Alla SIC di Venezia80 la natura classica e l’anima moderna del vampiro: Le Vourdalak, di Adrien Beau

Per sua stessa ammissione, la motivazione che ha spinto Adrien Beau a trasporre nuovamente La famiglia del Vurdalak, di Aleksej Tolstoj – già portato al cinema splendidamente da Mario Bava ne I tre volti della paura e poi da Giorgio Ferroni con La notte dei diavoli – è nata dalla voglia di confrontarsi con un archetipo vampirico pregresso (e dunque più libero) di quello offerto dal Dracula di Bram Stoker (il racconto di Tolstoj precede infatti quello di Stoker di quasi sessant’anni). L’idea del recupero di una narrazione distante e in larga parte ormai fatta dimenticare dai successivi aggiornamenti del canone, risalta non a caso nell’intero approccio alla materia. Formatosi come artista visuale e designer, collaboratore frequente di Agnès B., Adrien Beau tenta infatti di recuperare un senso materico e realistico della messinscena orrorifica, privilegiando ai chiaroscuri di matrice espressionista una visualità naturalista e volutamente “povera”, a metà strada fra le atmosfere di Jean Rollin e quell’immanenza del set tipica dei migliori sceneggiati televisivi nostrani (per restare a un possibile riferimento baviano, si pensi alle scene di vita contadina nel suo ultimo gioiello, La Venere d’Ille).

 

 

Proprio in un simile scenario, offerto stavolta dai boschi esteuropei, si consuma quindi l’avventura di Jacques Antoine Saturnin d’Urfé, delegato del re di Francia, che in una notte di tempesta trova rifugio nell’abitazione dell’anziano Gorcha, accolto dai suoi figli Jerome, Piotr e Sdenka. Il capofamiglia però è lontano, in viaggio per combattere i turchi, e ha intimato di non aprirgli la porta di casa se tornerà dopo sei giorni, perché in quel caso vorrebbe dire che è diventato un Vourdalak, una creatura che si ciba del sangue dei suoi familiari. Ma quando l’uomo torna esattamente allo scadere del tempo previsto, il dubbio serpeggia: è ancora lui o il male lo ha già posseduto? Memore dei suoi trascorsi teatrali, Beau azzarda la scelta di far interpretare Gorcha a una marionetta da lui stesso animata e doppiata, per mantenere coerenza con l’approccio pre-digitale scelto (il film è anche girato in pellicola 16mm), creando così un effetto straniante che però è attinente alle tematiche che soggiacciono a una trasposizione contemporanea.

 

 

L’alterità esibita del “puppet”, più che rappresentare soltanto un omaggio estemporaneo a una teatralità propria del genere nei suoi decenni passati, diventa infatti propedeutica all’ostinazione con cui i familiari non vogliono “vedere” la trasformazione ormai in atto nell’amato padre.
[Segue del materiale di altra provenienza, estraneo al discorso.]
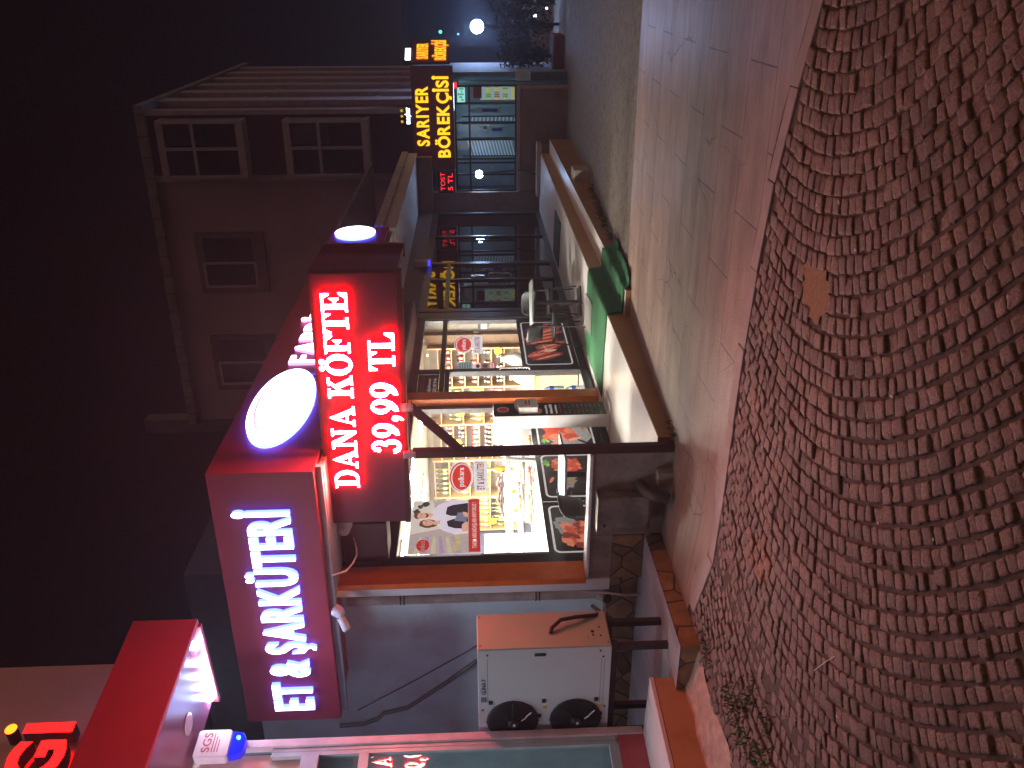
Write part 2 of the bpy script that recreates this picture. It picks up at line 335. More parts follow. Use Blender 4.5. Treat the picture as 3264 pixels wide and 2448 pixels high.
# cobbles: rows of hand-split granite setts laid in shallow arcs
def cobbles():
    g = np.random.default_rng(3); V = []; Fc = []; tone = []; warm = []; smo = []; k = 0; d = .093
    for i in range(-74, 80):
        x0 = i * d
        y = -1.6 + g.uniform(0, .05)
        while y < 5.4:
            yl = y
            h = g.uniform(.068, .104) if g.random() > .1 else g.uniform(.055, .125)
            def cx(yy, x0=x0):
                yc = 4.35 + min(0, x0 + 1.3) * .20; lane = 2.0
                q = (yy - yc)
                if q < -lane: q = q + 2 * lane
                return x0 + .28 * q * q, .56 * q
            ym = yl + h / 2; cxm, sl = cx(ym); L = math.hypot(1, sl); h *= L ** -.45
            hy = h / L
            ym = yl + hy / 2; cxm, sl = cx(ym)
            y = yl + hy
            if ym + hy / 2 > kerb_y(cxm) + .022 or cxm < -6.3 or cxm > 4.2: continue
            if math.hypot((cxm + 1.43) / .14, (ym - 4.04) / .17) < 1: continue
            tx, ty = sl / L, 1 / L; nx, ny = ty, -tx     # along the arc, across it
            a = h / 2 - g.uniform(.0022, .006); w = d / L * .5 - g.uniform(.001, .005)
            cxx = cxm + g.normal(0, .003); cyy = ym + g.normal(0, .003); z = gz(cxx, cyy) + g.normal(0, .0035)
            ti, tj = g.normal(0, .045), g.normal(0, .045)
            P = []; jc = min(a, w) * .16; cr = [(su * (w + g.normal(0, jc * .55)), sv * (a + g.normal(0, jc * .55))) for su, sv in ((1, 1), (-1, 1), (-1, -1), (1, -1))]
            for q in range(4):
                c0, c1, c2 = cr[q - 1], cr[q], cr[(q + 1) % 4]; f0, f1 = g.uniform(.06, .24), g.uniform(.06, .24)
                P += [(c1[0] + (c0[0] - c1[0]) * f0, c1[1] + (c0[1] - c1[1]) * f0), (c1[0] + (c0[0] - c1[0]) * f0 * .25 + (c2[0] - c1[0]) * f1 * .25, c1[1] + (c0[1] - c1[1]) * f0 * .25 + (c2[1] - c1[1]) * f1 * .25), (c1[0] + (c2[0] - c1[0]) * f1, c1[1] + (c2[1] - c1[1]) * f1)]
                mid = ((c1[0] + c2[0]) / 2 + g.normal(0, .0022), (c1[1] + c2[1]) / 2 + g.normal(0, .0022)); P.append(mid)
            m = 16; P = np.array(P); u, v = P[:, 0], P[:, 1]
            for sc, dz in ((1.0, -.045), (1.0, -.006), (.95, -.0005), (.60, .0018)):
                uu, vv = u * sc, v * sc
                zz = z + dz + uu * ti + vv * tj + g.normal(0, .0012, m) * (sc < 1)
                V.append(np.stack([cxx + nx * uu + tx * vv, cyy + ny * uu + ty * vv, zz], 1))
            V.append(np.array([[cxx, cyy, z + .002 + g.normal(0, .0012)]]))
            for r_ in range(3):
                for j in range(m):
                    Fc.append((k + r_ * m + j, k + r_ * m + (j + 1) % m, k + (r_ + 1) * m + (j + 1) % m, k + (r_ + 1) * m + j)); smo.append(r_ == 2)
            for j in range(m): Fc.append((k + 3 * m + j, k + 3 * m + (j + 1) % m, k + 4 * m)); smo.append(True)
            tv = float(np.clip(g.normal(.5, .2), 0, 1)); tone += [tv] * (4 * m)
            warm += [1. if (math.hypot((cxm + 3.2) / .16, (ym - 4.25) / .16) < 1) else 0.] * (4 * m)
            k += 4 * m + 1
    V = np.concatenate(V)
    me = bpy.data.meshes.new('cobblestone_paving'); me.from_pydata(V.tolist(), [], Fc)
    for n, L in (('tone', tone), ('warm', warm)):
        at = me.attributes.new(n, 'FLOAT', 'FACE'); at.data.foreach_set('value', L)
    me.polygons.foreach_set('use_smooth', smo)
    m = bpy.data.materials.new('granite_setts'); m.use_nodes = True; t = m.node_tree; N = t.nodes; L = t.links; p = N['Principled BSDF']
    at = N.new('ShaderNodeAttribute'); at.attribute_name = 'tone'; r = N.new('ShaderNodeValToRGB')
    r.color_ramp.elements[0].color = (.135, .080, .062, 1); r.color_ramp.elements[1].color = (.255, .155, .122, 1); L.new(at.outputs['Fac'], r.inputs[0])
    tc = N.new('ShaderNodeTexCoord'); n1 = N.new('ShaderNodeTexNoise'); n1.inputs['Scale'].default_value = 95; n1.inputs['Detail'].default_value = 4; n1.inputs['Roughness'].default_value = .75; L.new(tc.outputs['Object'], n1.inputs['Vector'])
    r1 = N.new('ShaderNodeValToRGB'); r1.color_ramp.elements[0].position = .33; r1.color_ramp.elements[0].color = (.28, .26, .25, 1); r1.color_ramp.elements[1].position = .66; r1.color_ramp.elements[1].color = (1.6, 1.55, 1.5, 1); L.new(n1.outputs['Fac'], r1.inputs[0])
    mx = N.new('ShaderNodeMixRGB'); mx.blend_type = 'MULTIPLY'; mx.inputs[0].default_value = .85; L.new(r.outputs[0], mx.inputs[1]); L.new(r1.outputs[0], mx.inputs[2])
    n2 = N.new('ShaderNodeTexNoise'); n2.inputs['Scale'].default_value = 2.2; n2.inputs['Detail'].default_value = 4; L.new(tc.outputs['Object'], n2.inputs['Vector'])
    r2 = N.new('ShaderNodeValToRGB'); r2.color_ramp.elements[0].position = .35; r2.color_ramp.elements[0].color = (.72, .70, .68, 1); r2.color_ramp.elements[1].position = .68; r2.color_ramp.elements[1].color = (1.1, 1.1, 1.1, 1); L.new(n2.outputs['Fac'], r2.inputs[0])
    m3 = N.new('ShaderNodeMixRGB'); m3.blend_type = 'MULTIPLY'; m3.inputs[0].default_value = 1; L.new(mx.outputs[0], m3.inputs[1]); L.new(r2.outputs[0], m3.inputs[2])
    aw = N.new('ShaderNodeAttribute'); aw.attribute_name = 'warm'; m4 = N.new('ShaderNodeMixRGB'); m4.blend_type = 'MULTIPLY'; L.new(aw.outputs['Fac'], m4.inputs[0]); L.new(m3.outputs[0], m4.inputs[1]); m4.inputs[2].default_value = (1.45, 1.05, .75, 1)
    L.new(m4.outputs[0], p.inputs['Base Color']); p.inputs['Roughness'].default_value = .74
    bp = N.new('ShaderNodeBump'); bp.inputs['Strength'].default_value = .75; bp.inputs['Distance'].default_value = .006; L.new(n1.outputs['Fac'], bp.inputs['Height']); L.new(bp.outputs[0], p.inputs['Normal'])
    me.materials.append(m); o = bpy.data.objects.new('cobblestone_paving', me); COL.objects.link(o); o['kind'] = 'structure'
cobbles()
b = B(); b.add([(x, y, -.004 + .005 * random.random()) for x, y in blob(-1.43, 4.04, .155, .19, 5, 26, .22)], [tuple(range(26))], mat('mortar_patch', (.25, .135, .065), .95, vary=.2, scale=40, bump=.6, bscale=90))
b.make('mortar_patch', kind='structure')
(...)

Abilmente, Beau costruisce il suo film sul doppio registro della visualità d’antan che rivela così un’anima moderna: quella antipatriarcale attraverso cui il racconto della strage perpetuata da Gorcha si fa metafora della natura punitiva di un sistema familiare che non ammette alcuna messa in discussione. L’omosessualità repressa di Piotr, il senso del magico di Sdenka – vista come un personaggio che ha perso la ragione dopo essere stata ripudiata dal compagno – emergono dunque come tratti di modernità che aprono crepe in un modello repressivo, che in ragione di ciò scatena tutta la sua virulenza. Rispetto alla malinconia da senso dell’infelicità immanente del prototipo baviano, Le Vourdalak si carica così di un senso di protesta che rende l’esperimento saggiamente distante da modelli altrimenti irraggiungibili e gli permette di vantare un senso proprio, in grado di rendere il risultato interessante. E di rivitalizzare con coerenza un testo altrimenti considerato come un mero reperto del passato.